To: goldworldnet who wrote (265272)6/19/2002 3:59:31 PM
From: gao seng  Respond to of 769667
 
An influential early liberal was the English philosopher John Locke. In his political writings, which deeply influenced the framers of the U.S. Constitution, he argued for popular sovereignty, the right of rebellion against oppression, and toleration of religious minorities. According to the thought of Locke and his many followers, the state exists not to promote people's spiritual salvation, but to serve its citizens and to guarantee their life, liberty, and property under a constitution.
Much of Locke's philosophy is reflected in the writings of the Anglo-American political philosopher and writer Thomas Paine, who argued that the authority of one generation should not be considered binding on its successors, that the state is perhaps necessary but still an evil, and that a belief in divine order was all the religion that need be demanded of free people. Thomas Jefferson also echoed Locke in the Declaration of Independence and in later pronouncements defending revolutions, attacking paternalistic government, and upholding free expression of unpopular opinions.

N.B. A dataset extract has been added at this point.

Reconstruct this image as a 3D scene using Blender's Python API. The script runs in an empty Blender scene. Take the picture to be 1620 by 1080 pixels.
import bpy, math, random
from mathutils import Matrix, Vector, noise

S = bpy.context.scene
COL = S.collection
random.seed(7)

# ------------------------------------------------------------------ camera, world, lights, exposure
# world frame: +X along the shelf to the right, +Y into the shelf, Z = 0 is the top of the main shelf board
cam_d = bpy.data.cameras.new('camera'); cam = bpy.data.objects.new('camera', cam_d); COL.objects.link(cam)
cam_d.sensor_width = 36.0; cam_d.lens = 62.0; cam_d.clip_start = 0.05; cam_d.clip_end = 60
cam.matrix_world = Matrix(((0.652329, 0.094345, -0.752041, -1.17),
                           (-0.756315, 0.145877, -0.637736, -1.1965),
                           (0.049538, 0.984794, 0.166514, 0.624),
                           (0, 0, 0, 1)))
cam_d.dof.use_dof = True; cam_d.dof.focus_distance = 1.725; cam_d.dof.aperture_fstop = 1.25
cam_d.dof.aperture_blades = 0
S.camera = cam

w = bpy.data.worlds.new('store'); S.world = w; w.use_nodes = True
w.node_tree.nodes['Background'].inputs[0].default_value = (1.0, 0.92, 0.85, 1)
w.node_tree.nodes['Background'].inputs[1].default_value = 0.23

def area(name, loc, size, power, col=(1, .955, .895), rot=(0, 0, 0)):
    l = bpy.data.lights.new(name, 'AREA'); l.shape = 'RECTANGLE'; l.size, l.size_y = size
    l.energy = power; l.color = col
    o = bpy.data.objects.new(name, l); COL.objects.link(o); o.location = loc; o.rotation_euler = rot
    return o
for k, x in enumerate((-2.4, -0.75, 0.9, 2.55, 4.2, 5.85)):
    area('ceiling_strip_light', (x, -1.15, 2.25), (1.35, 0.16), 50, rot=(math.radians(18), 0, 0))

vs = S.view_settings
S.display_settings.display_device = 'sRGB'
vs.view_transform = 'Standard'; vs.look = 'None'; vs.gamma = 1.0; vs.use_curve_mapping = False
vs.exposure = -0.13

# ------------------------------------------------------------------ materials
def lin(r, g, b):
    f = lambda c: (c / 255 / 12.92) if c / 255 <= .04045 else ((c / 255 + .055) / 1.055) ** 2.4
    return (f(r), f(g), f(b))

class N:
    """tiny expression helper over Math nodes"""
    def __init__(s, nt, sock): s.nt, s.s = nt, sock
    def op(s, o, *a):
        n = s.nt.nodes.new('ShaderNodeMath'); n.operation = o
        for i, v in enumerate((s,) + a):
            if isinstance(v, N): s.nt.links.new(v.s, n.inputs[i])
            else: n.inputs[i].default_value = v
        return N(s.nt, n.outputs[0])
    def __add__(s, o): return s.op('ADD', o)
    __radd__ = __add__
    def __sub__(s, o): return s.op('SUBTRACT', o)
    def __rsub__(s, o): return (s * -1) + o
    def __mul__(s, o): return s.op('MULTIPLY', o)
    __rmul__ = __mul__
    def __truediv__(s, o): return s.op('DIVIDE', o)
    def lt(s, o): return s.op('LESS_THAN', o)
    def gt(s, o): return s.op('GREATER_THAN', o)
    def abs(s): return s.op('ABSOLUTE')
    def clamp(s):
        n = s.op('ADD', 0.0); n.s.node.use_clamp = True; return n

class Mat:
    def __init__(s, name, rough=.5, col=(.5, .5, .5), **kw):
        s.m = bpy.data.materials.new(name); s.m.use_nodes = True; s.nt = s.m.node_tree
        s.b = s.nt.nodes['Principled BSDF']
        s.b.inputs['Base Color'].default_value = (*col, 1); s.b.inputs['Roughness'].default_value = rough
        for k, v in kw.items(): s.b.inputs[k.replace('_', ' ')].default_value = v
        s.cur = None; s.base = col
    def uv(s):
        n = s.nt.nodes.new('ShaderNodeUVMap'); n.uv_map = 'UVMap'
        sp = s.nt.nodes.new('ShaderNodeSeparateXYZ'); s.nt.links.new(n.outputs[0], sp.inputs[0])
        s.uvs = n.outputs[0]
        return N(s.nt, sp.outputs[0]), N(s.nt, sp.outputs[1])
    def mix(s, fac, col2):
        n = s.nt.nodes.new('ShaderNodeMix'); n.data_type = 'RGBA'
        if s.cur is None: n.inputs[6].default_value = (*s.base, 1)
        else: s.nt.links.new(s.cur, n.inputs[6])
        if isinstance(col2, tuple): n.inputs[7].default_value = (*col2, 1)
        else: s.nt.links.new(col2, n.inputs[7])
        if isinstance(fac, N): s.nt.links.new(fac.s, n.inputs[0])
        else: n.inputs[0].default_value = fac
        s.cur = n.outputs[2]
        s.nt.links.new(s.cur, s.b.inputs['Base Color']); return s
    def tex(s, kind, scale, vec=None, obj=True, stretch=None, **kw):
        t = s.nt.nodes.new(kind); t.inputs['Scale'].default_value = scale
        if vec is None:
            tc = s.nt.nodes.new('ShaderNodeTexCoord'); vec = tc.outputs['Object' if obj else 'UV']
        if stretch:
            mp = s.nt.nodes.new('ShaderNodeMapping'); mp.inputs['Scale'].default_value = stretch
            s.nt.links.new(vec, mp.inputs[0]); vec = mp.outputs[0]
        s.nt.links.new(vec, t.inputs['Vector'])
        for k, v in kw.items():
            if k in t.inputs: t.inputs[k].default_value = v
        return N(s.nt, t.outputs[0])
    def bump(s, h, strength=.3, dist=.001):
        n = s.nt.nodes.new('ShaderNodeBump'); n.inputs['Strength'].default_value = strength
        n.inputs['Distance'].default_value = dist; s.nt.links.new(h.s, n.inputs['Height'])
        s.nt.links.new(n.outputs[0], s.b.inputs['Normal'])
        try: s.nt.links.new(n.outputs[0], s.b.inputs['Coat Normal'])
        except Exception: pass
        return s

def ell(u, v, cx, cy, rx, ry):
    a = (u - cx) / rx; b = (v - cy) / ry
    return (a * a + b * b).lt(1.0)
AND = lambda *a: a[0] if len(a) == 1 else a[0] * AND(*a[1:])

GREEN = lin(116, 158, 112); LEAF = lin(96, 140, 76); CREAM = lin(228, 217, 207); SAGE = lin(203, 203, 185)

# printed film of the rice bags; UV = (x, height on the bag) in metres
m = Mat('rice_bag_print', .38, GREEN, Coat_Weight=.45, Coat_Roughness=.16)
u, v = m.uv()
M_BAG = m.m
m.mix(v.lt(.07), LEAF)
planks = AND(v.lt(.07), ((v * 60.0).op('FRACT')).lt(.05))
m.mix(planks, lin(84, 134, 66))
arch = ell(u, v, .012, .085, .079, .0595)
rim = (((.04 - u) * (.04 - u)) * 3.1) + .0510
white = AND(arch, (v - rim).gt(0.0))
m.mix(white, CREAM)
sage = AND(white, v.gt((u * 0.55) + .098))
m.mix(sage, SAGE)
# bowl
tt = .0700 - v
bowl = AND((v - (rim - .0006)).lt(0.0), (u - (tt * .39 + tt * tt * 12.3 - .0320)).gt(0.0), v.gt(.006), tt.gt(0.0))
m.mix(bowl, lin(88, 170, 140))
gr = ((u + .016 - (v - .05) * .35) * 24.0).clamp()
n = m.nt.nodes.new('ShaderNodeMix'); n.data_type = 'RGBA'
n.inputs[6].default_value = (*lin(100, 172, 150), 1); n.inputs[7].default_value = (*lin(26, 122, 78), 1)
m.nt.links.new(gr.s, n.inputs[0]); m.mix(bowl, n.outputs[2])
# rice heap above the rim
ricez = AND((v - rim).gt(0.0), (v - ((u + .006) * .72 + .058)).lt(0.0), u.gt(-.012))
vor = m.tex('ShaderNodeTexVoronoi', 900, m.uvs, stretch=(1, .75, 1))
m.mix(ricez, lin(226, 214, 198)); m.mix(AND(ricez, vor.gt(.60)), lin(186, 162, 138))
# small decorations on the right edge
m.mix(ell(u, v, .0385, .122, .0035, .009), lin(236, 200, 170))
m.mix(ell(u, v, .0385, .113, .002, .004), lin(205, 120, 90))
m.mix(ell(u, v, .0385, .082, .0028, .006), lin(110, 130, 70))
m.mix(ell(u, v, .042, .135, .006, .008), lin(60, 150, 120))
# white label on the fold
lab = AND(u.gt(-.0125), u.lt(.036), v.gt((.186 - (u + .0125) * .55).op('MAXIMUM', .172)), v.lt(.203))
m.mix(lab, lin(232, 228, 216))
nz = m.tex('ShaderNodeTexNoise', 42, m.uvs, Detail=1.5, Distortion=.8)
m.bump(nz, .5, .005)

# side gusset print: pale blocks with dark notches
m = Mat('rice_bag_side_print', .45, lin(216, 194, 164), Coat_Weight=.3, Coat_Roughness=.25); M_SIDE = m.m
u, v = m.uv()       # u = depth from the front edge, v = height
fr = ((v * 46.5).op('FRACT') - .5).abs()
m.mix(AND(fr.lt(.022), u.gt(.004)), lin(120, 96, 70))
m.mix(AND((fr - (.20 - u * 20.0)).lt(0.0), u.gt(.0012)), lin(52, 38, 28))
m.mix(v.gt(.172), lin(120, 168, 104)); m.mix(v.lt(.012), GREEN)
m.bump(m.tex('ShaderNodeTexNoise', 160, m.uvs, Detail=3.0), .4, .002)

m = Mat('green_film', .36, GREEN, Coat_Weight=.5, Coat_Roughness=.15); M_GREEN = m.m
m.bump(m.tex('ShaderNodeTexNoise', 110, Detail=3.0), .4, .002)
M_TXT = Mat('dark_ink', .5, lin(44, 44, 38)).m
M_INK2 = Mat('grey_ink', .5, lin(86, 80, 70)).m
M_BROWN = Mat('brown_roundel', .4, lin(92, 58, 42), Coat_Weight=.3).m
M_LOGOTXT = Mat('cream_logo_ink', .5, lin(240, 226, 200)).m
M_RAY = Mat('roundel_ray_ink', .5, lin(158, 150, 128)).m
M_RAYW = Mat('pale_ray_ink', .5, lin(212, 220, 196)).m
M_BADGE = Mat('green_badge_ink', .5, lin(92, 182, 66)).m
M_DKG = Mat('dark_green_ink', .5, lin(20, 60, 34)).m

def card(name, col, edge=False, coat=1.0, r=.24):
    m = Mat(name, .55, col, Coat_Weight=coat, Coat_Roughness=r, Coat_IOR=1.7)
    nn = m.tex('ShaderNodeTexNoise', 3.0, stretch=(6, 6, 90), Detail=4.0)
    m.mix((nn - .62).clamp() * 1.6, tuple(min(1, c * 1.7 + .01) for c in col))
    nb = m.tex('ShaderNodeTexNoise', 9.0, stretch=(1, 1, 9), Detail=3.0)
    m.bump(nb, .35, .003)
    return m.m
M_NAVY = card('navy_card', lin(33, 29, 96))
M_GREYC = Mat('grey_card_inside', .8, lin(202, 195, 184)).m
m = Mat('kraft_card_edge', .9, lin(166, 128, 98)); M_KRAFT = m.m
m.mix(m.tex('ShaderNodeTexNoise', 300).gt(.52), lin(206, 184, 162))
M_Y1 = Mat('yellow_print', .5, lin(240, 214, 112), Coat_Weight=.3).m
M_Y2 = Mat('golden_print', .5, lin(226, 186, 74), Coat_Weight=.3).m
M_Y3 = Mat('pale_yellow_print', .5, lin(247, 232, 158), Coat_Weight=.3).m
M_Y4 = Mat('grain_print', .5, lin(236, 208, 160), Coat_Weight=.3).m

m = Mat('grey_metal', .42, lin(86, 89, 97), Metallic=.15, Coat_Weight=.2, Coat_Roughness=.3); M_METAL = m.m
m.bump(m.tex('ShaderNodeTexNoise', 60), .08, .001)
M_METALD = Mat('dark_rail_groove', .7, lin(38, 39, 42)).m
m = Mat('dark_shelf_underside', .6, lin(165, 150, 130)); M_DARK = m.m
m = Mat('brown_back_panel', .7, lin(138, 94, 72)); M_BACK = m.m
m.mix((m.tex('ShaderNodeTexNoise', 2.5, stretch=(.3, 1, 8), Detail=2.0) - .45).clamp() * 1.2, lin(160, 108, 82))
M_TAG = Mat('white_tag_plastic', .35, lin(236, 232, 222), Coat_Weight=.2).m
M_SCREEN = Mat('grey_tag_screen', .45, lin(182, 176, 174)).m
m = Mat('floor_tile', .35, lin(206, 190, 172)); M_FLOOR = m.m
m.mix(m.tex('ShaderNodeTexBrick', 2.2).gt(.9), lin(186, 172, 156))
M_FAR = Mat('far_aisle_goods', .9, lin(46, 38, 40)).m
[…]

In France, Locke's philosophy was taken over by the leaders of the French Enlightenment, notably by the author and philosopher Voltaire. He insisted that the state should be supreme over the church and demanded universal religious toleration, abolition of censorship, lenient punishment of criminals, and a strong state acting only under general rules of law against forces obstructive of social progress and individual liberty. For Voltaire as for the French philosopher and dramatist Denis Diderot, the state is a machine for the creation of happiness and a positive instrument designed to check a strong nobility and a strong church, the two forces they considered most uncompromisingly dedicated to the conservation of old institutions.